You don’t need to do or be better, you don’t need to need to be stronger. You need only to be. The hardest thing, that which takes the most strength, is allowing your grief in, paying attention to it, leaning into the pain. It sounds counter-intuitive; surely if I don’t look at this it can’t hurt me anymore? In fact, no. By making an ally of your grief - not a friend, but neither an enemy - you will be making space for healing and stitching back the pieces of your broken heart over time.

Finger on the Map

Our culture isn't great with grief.

"This is just as bad as you thinking it is," writes Megan Devine, author of "It's OK That You're Not OK." 

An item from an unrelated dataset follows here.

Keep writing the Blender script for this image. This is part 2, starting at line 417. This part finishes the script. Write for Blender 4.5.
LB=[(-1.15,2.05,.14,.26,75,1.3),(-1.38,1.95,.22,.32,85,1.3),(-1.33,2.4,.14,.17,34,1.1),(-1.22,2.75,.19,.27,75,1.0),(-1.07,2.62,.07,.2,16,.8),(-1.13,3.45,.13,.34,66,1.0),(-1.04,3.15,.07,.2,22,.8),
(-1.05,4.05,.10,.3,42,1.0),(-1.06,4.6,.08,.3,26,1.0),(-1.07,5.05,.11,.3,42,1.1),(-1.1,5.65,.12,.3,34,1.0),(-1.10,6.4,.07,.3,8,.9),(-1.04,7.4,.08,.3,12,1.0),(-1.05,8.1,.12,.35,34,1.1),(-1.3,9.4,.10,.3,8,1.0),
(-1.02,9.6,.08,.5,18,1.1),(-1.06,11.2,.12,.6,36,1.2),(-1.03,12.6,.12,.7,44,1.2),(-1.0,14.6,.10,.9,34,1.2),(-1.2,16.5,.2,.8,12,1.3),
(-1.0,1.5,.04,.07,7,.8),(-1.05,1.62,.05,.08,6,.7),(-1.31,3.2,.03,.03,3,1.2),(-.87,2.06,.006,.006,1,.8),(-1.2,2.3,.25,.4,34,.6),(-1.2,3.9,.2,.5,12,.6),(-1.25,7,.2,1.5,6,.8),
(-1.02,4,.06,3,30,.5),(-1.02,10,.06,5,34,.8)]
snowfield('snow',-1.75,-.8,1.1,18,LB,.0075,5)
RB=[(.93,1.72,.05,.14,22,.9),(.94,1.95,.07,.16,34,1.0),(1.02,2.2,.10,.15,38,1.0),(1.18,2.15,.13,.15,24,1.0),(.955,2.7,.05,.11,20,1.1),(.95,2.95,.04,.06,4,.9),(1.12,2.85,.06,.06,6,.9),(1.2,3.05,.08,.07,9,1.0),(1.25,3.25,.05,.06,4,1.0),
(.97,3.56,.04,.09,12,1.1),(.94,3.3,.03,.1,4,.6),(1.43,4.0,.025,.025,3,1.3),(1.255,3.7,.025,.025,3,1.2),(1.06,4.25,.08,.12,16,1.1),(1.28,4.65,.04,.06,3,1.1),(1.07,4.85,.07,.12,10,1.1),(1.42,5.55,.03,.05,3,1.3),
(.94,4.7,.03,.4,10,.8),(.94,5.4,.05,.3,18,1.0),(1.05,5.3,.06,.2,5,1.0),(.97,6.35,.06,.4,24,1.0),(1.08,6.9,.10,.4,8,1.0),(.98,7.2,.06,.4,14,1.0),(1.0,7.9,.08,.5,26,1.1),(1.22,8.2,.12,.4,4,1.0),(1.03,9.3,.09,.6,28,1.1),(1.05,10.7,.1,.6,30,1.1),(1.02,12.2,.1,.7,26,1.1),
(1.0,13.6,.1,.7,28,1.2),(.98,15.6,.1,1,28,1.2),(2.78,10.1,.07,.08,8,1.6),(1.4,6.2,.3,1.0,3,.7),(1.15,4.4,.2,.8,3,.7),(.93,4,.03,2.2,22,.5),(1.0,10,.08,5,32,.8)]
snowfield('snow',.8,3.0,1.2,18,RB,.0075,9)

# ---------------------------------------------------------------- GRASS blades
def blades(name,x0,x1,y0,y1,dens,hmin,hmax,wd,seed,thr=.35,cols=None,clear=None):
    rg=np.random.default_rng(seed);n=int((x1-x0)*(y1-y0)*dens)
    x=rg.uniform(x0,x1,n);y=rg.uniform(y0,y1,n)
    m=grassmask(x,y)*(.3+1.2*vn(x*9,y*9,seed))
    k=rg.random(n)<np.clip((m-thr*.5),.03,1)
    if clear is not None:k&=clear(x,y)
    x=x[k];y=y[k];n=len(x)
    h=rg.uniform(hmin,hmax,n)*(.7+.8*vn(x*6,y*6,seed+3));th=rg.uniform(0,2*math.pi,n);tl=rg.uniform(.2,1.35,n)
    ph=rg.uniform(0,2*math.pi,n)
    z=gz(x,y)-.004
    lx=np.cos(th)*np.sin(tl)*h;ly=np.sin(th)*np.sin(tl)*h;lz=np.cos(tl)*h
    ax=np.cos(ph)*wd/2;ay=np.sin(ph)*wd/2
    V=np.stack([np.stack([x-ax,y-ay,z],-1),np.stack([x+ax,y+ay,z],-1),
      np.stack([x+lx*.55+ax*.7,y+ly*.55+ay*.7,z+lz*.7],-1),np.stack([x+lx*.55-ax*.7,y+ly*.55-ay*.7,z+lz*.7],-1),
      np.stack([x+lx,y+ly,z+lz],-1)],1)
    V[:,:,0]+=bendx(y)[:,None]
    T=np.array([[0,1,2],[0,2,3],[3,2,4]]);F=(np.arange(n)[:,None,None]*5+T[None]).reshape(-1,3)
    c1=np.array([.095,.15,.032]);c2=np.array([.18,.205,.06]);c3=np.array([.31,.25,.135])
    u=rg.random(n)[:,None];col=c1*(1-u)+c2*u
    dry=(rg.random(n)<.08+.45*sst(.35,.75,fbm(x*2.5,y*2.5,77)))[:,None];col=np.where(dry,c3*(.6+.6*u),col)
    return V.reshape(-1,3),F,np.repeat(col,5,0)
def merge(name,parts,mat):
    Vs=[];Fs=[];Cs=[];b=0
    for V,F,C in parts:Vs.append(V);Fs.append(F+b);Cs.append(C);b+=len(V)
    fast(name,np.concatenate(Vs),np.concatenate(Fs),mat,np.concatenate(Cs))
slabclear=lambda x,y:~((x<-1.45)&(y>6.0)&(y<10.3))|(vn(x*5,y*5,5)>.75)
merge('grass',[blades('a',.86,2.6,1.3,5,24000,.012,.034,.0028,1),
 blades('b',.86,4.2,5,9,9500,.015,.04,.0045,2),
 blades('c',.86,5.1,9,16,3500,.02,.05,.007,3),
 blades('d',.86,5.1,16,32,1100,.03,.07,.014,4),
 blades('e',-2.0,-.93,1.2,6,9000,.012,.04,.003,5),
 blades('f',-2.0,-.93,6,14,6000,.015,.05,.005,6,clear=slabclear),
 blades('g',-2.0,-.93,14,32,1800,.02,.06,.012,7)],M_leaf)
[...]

We as a society don’t prepare ourselves for death, loss or the experience of grieving. This is a somewhat recent development, as in generations before ours we had mechanisms for recognizing and honouring grief.

 

Now, we live in a culture that is made uncomfortable with strong emotional reactions or the expression of what is viewed as “negative” emotions.
 

At a time when you it feels that you have no capacity, a cruel reality is that you will need to be the one to recognize your broken heart as legitimate and in need of care, and try to quiet the voices that tell you otherwise. It is important to find your safe people inside your grief, those who will let you tell the story yet again, who will hold you hand as you do, and who will understand that there is no fix for this, nor are you in need of fixing.

 

Holding Hands

There is always hope.

Even if you can't understand that yet.

It feels hopeless, especially if your loss is very recent or sudden, unexpected. You may not even be able to believe this yet, or perhaps don't like to hear it.

 

And yet there is an innate, built-in mechanism for survival that will carry you through this dark time. Your pain and your grief will eventually come to coexist with and within a new life. You can reconcile your loss into your life and learn to live and love fully again, not by forgetting or "moving on" but by holding space for your grief and your love.